start Entries

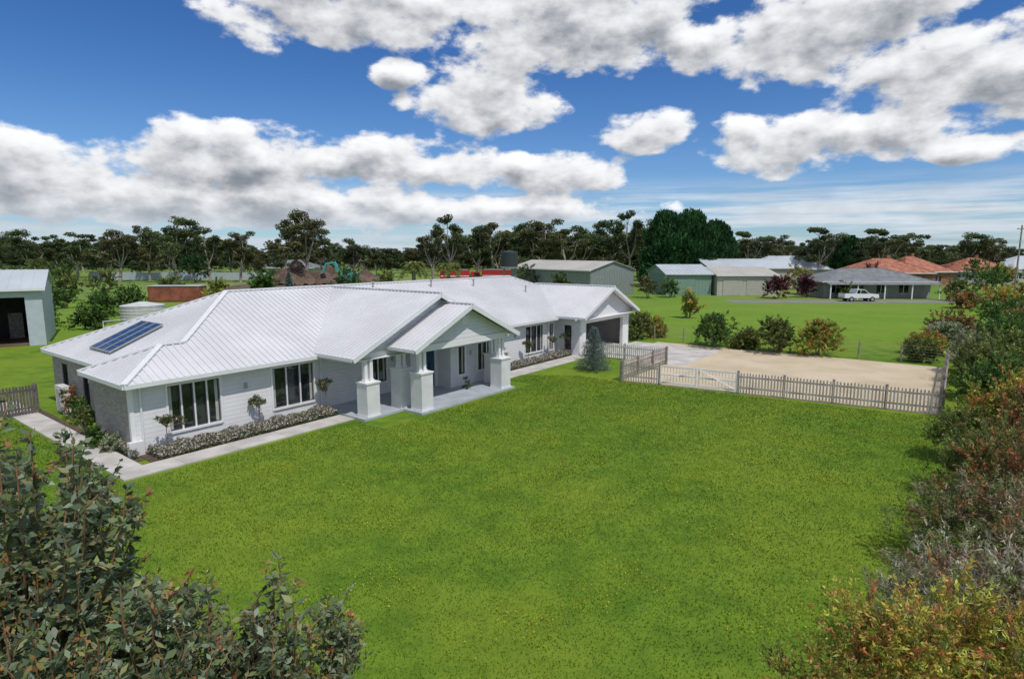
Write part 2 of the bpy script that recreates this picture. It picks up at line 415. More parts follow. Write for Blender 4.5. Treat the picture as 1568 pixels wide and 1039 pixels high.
ribbed(rp((.6, 12, E), (.6, 4, E), (2.85, 1.75, Bz), (6.85, 5.75, Rz)))
ribbed(rp((36.5, 12, E), (.6, 12, E), (6.85, 5.75, Rz), (30.25, 5.75, Rz)))
ribbed(rp((36.5, -.5, E), (36.5, 12, E), (30.25, 5.75, Rz)))
caps = MB()
for p, q in (((-.3, -.5, E), (1.95, 1.75, Bz)), ((1.95, 1.75, Bz), (2.85, 1.75, Bz)), ((2.85, 1.75, Bz), (6.85, 5.75, Rz)), ((6.85, 5.75, Rz), (30.25, 5.75, Rz)),
             ((30.25, 5.75, Rz), (36.5, -.5, E)), ((30.25, 5.75, Rz), (36.5, 12, E)), ((6.85, 5.75, Rz), (.6, 12, E)), ((-.3, 4, E), (1.95, 1.75, Bz))):
    caps.beam((p[0], p[1], p[2]+.035), (q[0], q[1], q[2]+.035), .22, .07, 'fascia')
def gable(sc, za, half, y0, y1, slope, ywall, zbot, beamz):
    ze = za-half*slope; L = sc-half; Rr = sc+half
    ribbed(rp((L, y1, ze), (L, y0, ze), (sc, y0, za), (sc, y1, za)))
    ribbed(rp((Rr, y0, ze), (Rr, y1, ze), (sc, y1, za), (sc, y0, za)))
    caps.beam((sc, y0, za+.035), (sc, y1, za+.035), .22, .07, 'fascia')
    for x in (L, Rr):
        trim.beam((x, y0+.03, ze-.10), (sc, y0+.03, za-.10), .06, .22, 'fascia')
        trim.beam((x, y0+.07, ze-.06), (x, min(y1, -.4), ze-.06), .11, .15, 'fascia')
    k = .12; hw = (za-k-zbot)/slope
    tri = [(sc-hw, zbot), (sc+hw, zbot), (sc, za-k)]
    walls.extrude_y(tri, ywall, ywall+.12, 'board')
    roof.face([(L+.02, y0+.08, ze-.05), (L+.02, ywall, ze-.05), (sc, ywall, za-.05), (sc, y0+.08, za-.05)], 'white')
    roof.face([(Rr-.02, y0+.08, ze-.05), (Rr-.02, ywall, ze-.05), (sc, ywall, za-.05), (sc, y0+.08, za-.05)], 'white')
    trim.box(sc-.25, sc+.25, ywall-.02, ywall-.002, za-1.05, za-.6, 'fascia')
gable(13.2, 5.45, 5.5, -3.15, 5.6, .47, -2.6, 2.93, 0)
trim.box(8.2, 18.4, -2.66, -2.46, 2.70, 2.93, 'white')
gable(13.85, 4.92, 3.9, -4.65, -2.61, .465, -4.1, 3.16, 0)
trim.box(10.5, 17.3, -4.15, -3.9, 2.86, 3.16, 'white'); trim.box(10.5, 10.7, -3.9, -2.67, 2.86, 3.16, 'white'); trim.box(17.1, 17.3, -3.9, -2.67, 2.86, 3.16, 'white')
trim.box(10.3, 17.4, -4.1, -2.62, 3.165, 3.2, 'white')
gable(32.3, 4.88, 4.35, -2.75, 4.6, .465, -2.12, 2.66, 0)
pil = MB()
def pillar(x, y, hb, zt, w=.72):
    pil.box(x-w/2, x+w/2, y-w/2, y+w/2, .161, hb, 'plaster'); pil.box(x-w/2-.04, x+w/2+.04, y-w/2-.04, y+w/2+.04, hb, hb+.07, 'white')
    pil.box(x-w/2-.03, x+w/2+.03, y-w/2-.03, y+w/2+.03, 0.0, .16, 'plaster')
    for dx in (-.15, .15):
        pil.box(x+dx-.085, x+dx+.085, y-.085, y+.085, hb+.161, zt, 'white')
        pil.box(x+dx-.115, x+dx+.115, y-.115, y+.115, hb+.07, hb+.16, 'white')
pillar(8.75, -2.75, 1.6, 2.70); pillar(10.75, -2.75, 1.95, 2.70, .7); pillar(10.95, -3.95, 1.85, 2.86, .74); pillar(16.9, -3.95, 1.7, 2.86, .78); pillar(17.7, -2.75, 1.7, 2.70, .7)
pil.build('pillars', house)
pf = MB(); pf.box(8.1, 18.6, -3.25, -.002, 0, .10, 'porch'); pf.box(10.4, 17.5, -4.5, -3.252, 0, .10, 'porch')
pf.build('porch_floor', house)
rf = MB()
for (x, y) in ((24.5, 4.6), (29.0, 3.2), (20.5, 4.9), (15.6, 5.0)):
    z = RZ(y+.5); rf.tube((x, y, z-.1), (x, y, z+.45), .06, .06, 'frame', 10); rf.tube((x, y, z+.45), (x, y, z+.52), .10, .10, 'frame', 10)
rf.build('roof_vents', house)
sp = MB()
pz = lambda x: RZ(x-.6)+.09
for i in range(3):
    y0 = 5.3+i*.77; y1 = y0+.73
    sp.solid([(1.3, y0, pz(1.3)), (3.5, y0, pz(3.5)), (3.5, y1, pz(3.5)), (1.3, y1, pz(1.3))], [(1.3, y0, pz(1.3)+.06), (3.5, y0, pz(3.5)+.06), (3.5, y1, pz(3.5)+.06), (1.3, y1, pz(1.3)+.06)], 'panel')
    for k in range(1, 6):
        x = 1.3+2.2*k/6; sp.beam((x, y0+.02, pz(x)+.063), (x, y1-.02, pz(x)+.063), .012, .006, 'frame')
    for y in (y0, y1): sp.beam((1.28, y, pz(1.28)+.04), (3.52, y, pz(3.52)+.04), .025, .07, 'frame')
for x in (1.28, 3.52): sp.beam((x, 5.28, pz(x)+.04), (x, 7.6, pz(x)+.04), .04, .075, 'frame')
sp.build('solar_panels', house)
walls.build('walls', house); roof.build('roof', house); ribs.build('roof_ribs', house); caps.build('ridge_caps', house); trim.build('trim', house); win.build('windows', house)
dp = MB()
for x in (.35, 8.15, 27.3): dp.tube((x, -.06, .05), (x, -.06, 2.6), .04, .04, 'fascia', 8)
for x, y in ((4.45, -.08), (12.6, -.08), (16.6, -2.08), (23.4, -.08)): dp.box(x-.05, x+.05, y, y+.078, 1.75, 2.0, 'frame')
dp.build('downpipes_and_lamps', house)
ac = MB(); ac.box(-.45, .45, -.17, .17, .12, 1.35, 'ac'); ac.box(-.4, -.3, -.16, .16, 0, .12, 'frame'); ac.box(.3, .4, -.16, .16, 0, .12, 'frame')
for zc in (.45, 1.0):
    ac.tube((-.05, -.172, zc), (-.05, -.19, zc), .24, .24, 'frame', 18)
    for k in range(5): ac.box(-.29, .19, -.2, -.191, zc-.2+.1*k-.008, zc-.2+.1*k+.008, 'ac')
p = HW(.45, -9.0); ac.build('air_conditioner', None, p, ANG+R(-90))

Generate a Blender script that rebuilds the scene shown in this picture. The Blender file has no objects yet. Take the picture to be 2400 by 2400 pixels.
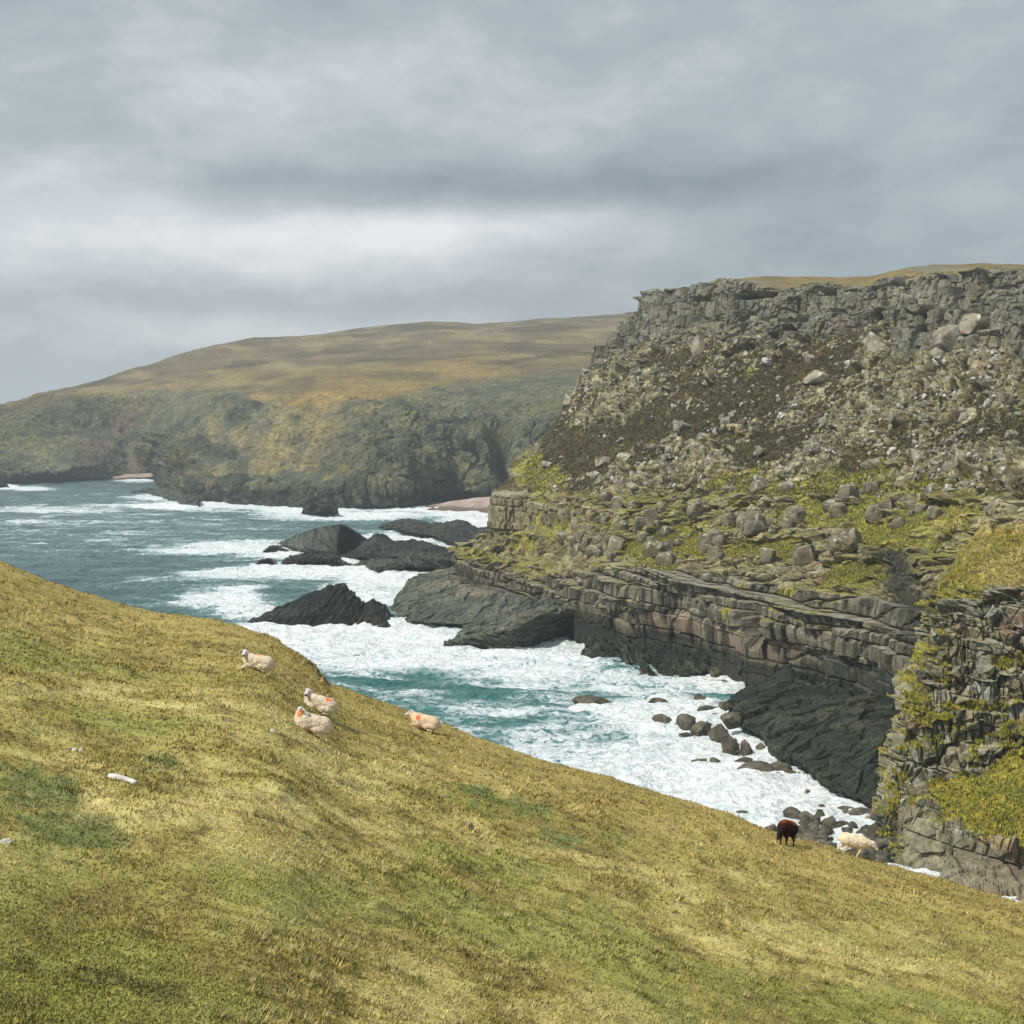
import bpy, math, random
import numpy as np
from mathutils import Vector, Matrix

# ------------------------------------------------------------------ camera / light
S = bpy.context.scene
C = S.collection
F, HC, HY = 3333.0, 60.0, 1000.0      # focal length in photo pixels, eye height over the sea, row of the horizon
f32 = np.float32

cam_d = bpy.data.cameras.new("camera")
cam = bpy.data.objects.new("camera", cam_d); C.objects.link(cam)
cam.location = (0, 0, HC); cam.rotation_euler = (math.radians(90), 0, 0)
cam_d.sensor_width = 36; cam_d.lens = 36 * F / 2400; cam_d.shift_y = -200 / 2400
cam_d.clip_start = 0.5; cam_d.clip_end = 40000
S.camera = cam

SUN_EL, SUN_AZ = math.radians(50), math.radians(238)   # azimuth from +Y clockwise: behind the camera, to the left
world = bpy.data.worlds.new("World"); S.world = world; world.use_nodes = True
S.view_settings.view_transform = 'Standard'; S.view_settings.look = 'None'
S.view_settings.exposure = 0.27; S.view_settings.gamma = 1.0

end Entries

Stated task:
Above are the records. Copy word for word only their lines from the one holding "Generate a Blender" through the one holding "f32 = np.float32", both included, and skip the images.

Output below:
Generate a Blender script that rebuilds the scene shown in this picture. The Blender file has no objects yet. Take the picture to be 2400 by 2400 pixels.
import bpy, math, random
import numpy as np
from mathutils import Vector, Matrix

# ------------------------------------------------------------------ camera / light
S = bpy.context.scene
C = S.collection
F, HC, HY = 3333.0, 60.0, 1000.0      # focal length in photo pixels, eye height over the sea, row of the horizon
f32 = np.float32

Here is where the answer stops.